The Connecticut Supreme Court recently upheld the constitutionality of taxing an out-of-state company’s vehicles in Connecticut. The court upheld a New Britain Superior Court’s decision from 2022 that the Town of Somers did not violate the dormant commerce clause of the U.S. Constitution by taxing vehicles owned by a Massachusetts LLC and registered in Massachusetts that leave from and return each day to Somers.
The landscape construction company (“the company”) operated in several states and had offices in Massachusetts and Connecticut. The company owned two vehicles that were registered in Massachusetts and paid taxes on them in Massachusetts. However, both vehicles were driven daily and garaged each night in Somers.

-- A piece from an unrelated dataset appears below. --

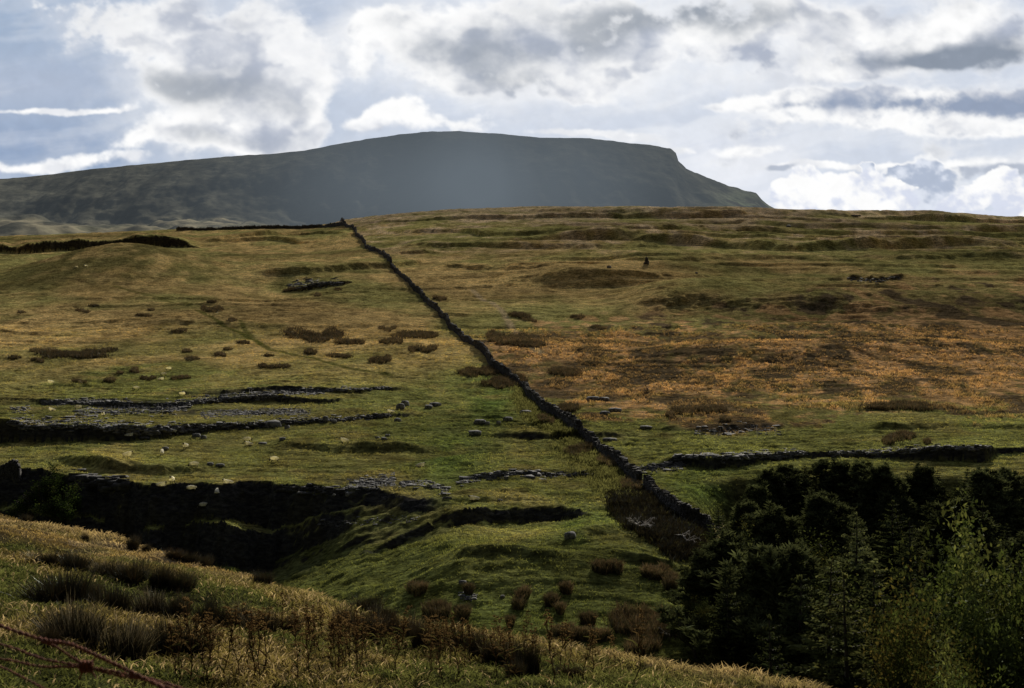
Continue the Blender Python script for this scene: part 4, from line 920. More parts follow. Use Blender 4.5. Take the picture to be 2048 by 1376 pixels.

Conn. Gen. Stat. § 12-71(f)(3) provides that a motor vehicle owned by a nonresident should be taxed in the town where such vehicle in the normal course of operation most frequently leaves from and returns to. The company argued that the statute violated the dormant commerce clause because the vehicles are used in interstate commerce and that the statute subjects the company to double taxation. The Connecticut Supreme Court did not agree with those arguments. The court determined that the statute was not discriminatory. The fact that the company pays multiple taxes on its vehicles is due to Connecticut’s and Massachusetts’ different and nondiscriminatory tax schemes. Connecticut’s property tax on vehicles is based on its physical location and the amount of time spent in the state. Massachusetts’ tax on vehicles is based on their registration in the state. The court further states “[t]he fact that [the company] is subject to multiple taxation as a result of its decision to register its vehicles in Massachusetts and to garage them in Somers does not render § 12-71(f) discriminatory.”